Thursday, January 29, 2015

Avoiding Adjunct Hell

Brandy Robinson writes about "Adjunct Hell: Getting Unstuck"(facultyclub, 2015). "Adjunct hell" has a good description of the problems of being a part time university teacher. But I am not so sure of the solutions offered. The obvious one not mentioned is "don't do it". Universities produce far more graduates than there are academic jobs for. Adjuncts will always have a status (and pay) about the same as the people who pack shelves at supermarkets during the middle of the night. Two methods I found to cope with being an adjunct are to get yourself trained in how to teach (even if you have to pay for the training yourself) and teach whole courses, not bits of courses other people are running.

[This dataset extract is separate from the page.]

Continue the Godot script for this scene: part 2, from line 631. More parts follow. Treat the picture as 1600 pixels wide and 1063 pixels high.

One tendency I have noticed with full time tenured staff, as well as adjuncts, is to complain about not having time for teaching, while engaging in unproductive approaches to it. An example is providing voluminous comments when marking assignments. There is plenty of research to show students don't read these comments (the longer the comments, the less they read). It is a particularly pointless activities with a final assessment item. I suspect that this is done for the ego of the teacher, not the education of the student: so they can get in the last word.

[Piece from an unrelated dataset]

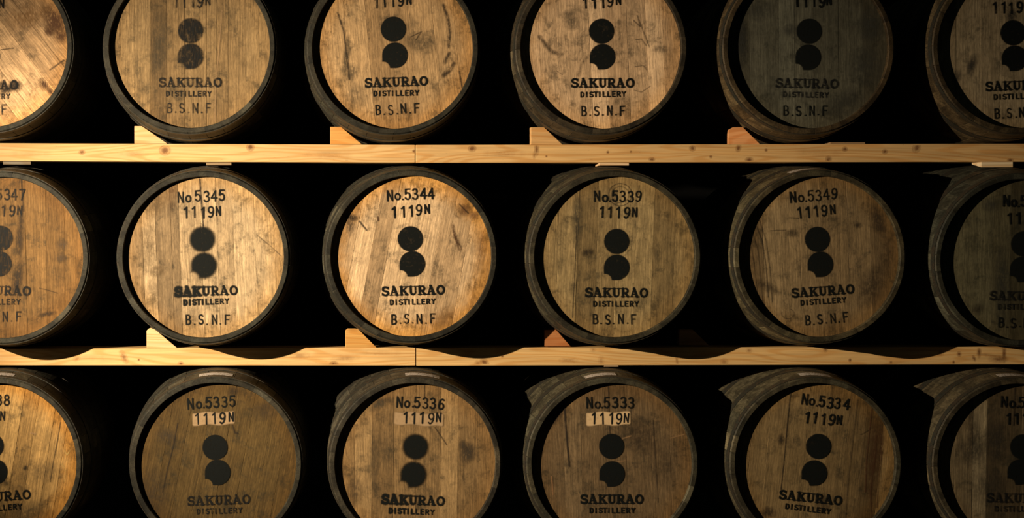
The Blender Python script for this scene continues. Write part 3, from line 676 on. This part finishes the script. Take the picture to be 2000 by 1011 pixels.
barrel(3, (1196, 905), 1.5, [-92, -58, -10, 30, 80, 116], [.92, 1.08, .94, .92, .95, .98, 1.0], (0.176, 0.118, 0.060),
       'barrel numbered 5333 with a pale sanded patch and dark joint at left',
       dict(no=(1191, 786, 0), bt=(1193, 817, -1), e1=(1194, 871), e2=(1195, 925), nm=(1194, 974, 0), sb=(1196, 996, 0), **{'in': (1196, 1030, 0)}), num='5333', soft=.9,
       stains=[([(1085, 805, 14, 40, -30, .7)], DK), ([(1250, 850, 36, 36, 0, .45), (1300, 900, 30, 50, 0, .3)], DK)],
       lines=[([(1102, 795), (1107, 860), (1112, 910)], 3, 1, DK), ([(1188, 755), (1190, 830), (1192, 860)], 1.6, .8, DK), ([(1275, 820), (1280, 900), (1285, 980)], 1.5, .7, DK), ([(1213, 857), (1232, 851)], 2, .6, (.42, .25, .12)), ([(1207, 901), (1222, 899)], 2, .5, (.42, .25, .12)), ([(1310, 855), (1336, 848)], 2, .5, (.42, .25, .12)), ([(1077, 930), (1080, 965)], 2.4, .6, (.42, .22, .10))],
       patch=(1188, 817, 43, 12.5, 1, (.62, .44, .245)), sticker=(-49, 12), side=(0.065, 0.058, 0.036), edge=0.50, group=bot)
barrel(3, (1593, 905), -5.5, [-126, -94, -58, -20, 20, 60, 92, 128], [.95, 1.0, 1.02, 1.05, 1.05, .98, .90, .78, 1.15], (0.209, 0.143, 0.065),
       'barrel numbered 5334 with wavy reddish grain at its right, bottom row',
       dict(no=(1611, 784, -7.5), bt=(1608, 818, -7), e1=(1598, 871), e2=(1590, 923), nm=(1582, 971, -6), sb=(1578, 993, -7), **{'in': (1572, 1026, -7)}), num='5334', soft=.8,
       stains=[([(1705, 900, 12, 80, -4, .6), (1720, 870, 8, 60, -4, .5)], RED), ([(1525, 858, 8, 12, 0, .7), (1500, 1000, 16, 12, 0, .7), (1608, 985, 14, 16, 0, .4)], DK)],
       lines=[([(1544, 768), (1539, 810), (1531, 900), (1525, 955)], 1.6, .9, DK), ([(1675, 780), (1665, 860), (1655, 950), (1651, 1010)], 1.4, .8, DK), ([(1703, 796), (1697, 850), (1692, 900), (1690, 960)], 2.2, .8, RED), ([(1712, 850), (1708, 900), (1700, 960), (1702, 1010)], 2.2, .7, RED), ([(1722, 880), (1716, 930), (1712, 990)], 1.8, .7, RED), ([(1696, 840), (1686, 846), (1680, 848)], 1.4, .7, DK)],
       sticker=(-23, 39), side=(0.069, 0.061, 0.037), edge=0.60, group=bot)
barrel(3, (1989, 906.5), -1, [-120, -86, -58, 10, 52, 100], [.92, .9, 1.22, .66, .8, .9, 1], (0.211, 0.162, 0.093),
       'dark blotched barrel cut off at the right edge, bottom row',
       dict(no=(2001, 785, -1), bt=(2002, 817, 0), e1=(1997, 872), e2=(1992, 921), nm=(1987, 972, -1), sb=(1987, 993, 0), **{'in': (1986, 1026, 0)}), num='5337', soft=.9, worn=False, wornname=True,
       stains=[([(1945, 860, 26, 40, 0, .6), (1900, 880, 30, 30, 0, .5), (1930, 950, 40, 40, 0, .4)], (.035, .032, .026)), ([(1898, 830, 14, 40, 0, .4)], DK)],
       lines=[([(1982, 755), (1981, 790), (1979, 830)], 2, .9, DK)], sticker=(-27, 35), side=(0.078, 0.063, 0.036), edge=0.30, group=bot)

A professional teacher has an obligation to teach within the resource constraints set for them. If only 30 minutes is allocated per assessment item, a teacher who spends an hour on each is not doing their institution, or the student a favor, they are wasting everyone's time and acting unprofessionally. If the teaching activity can't be done within the resources, then redesign it. If it still can't be done then ask for more resources. If the resources are not provided, then don't "make do" and end up doing a bad job, do something else instead which is feasible (or don't teach the course at all).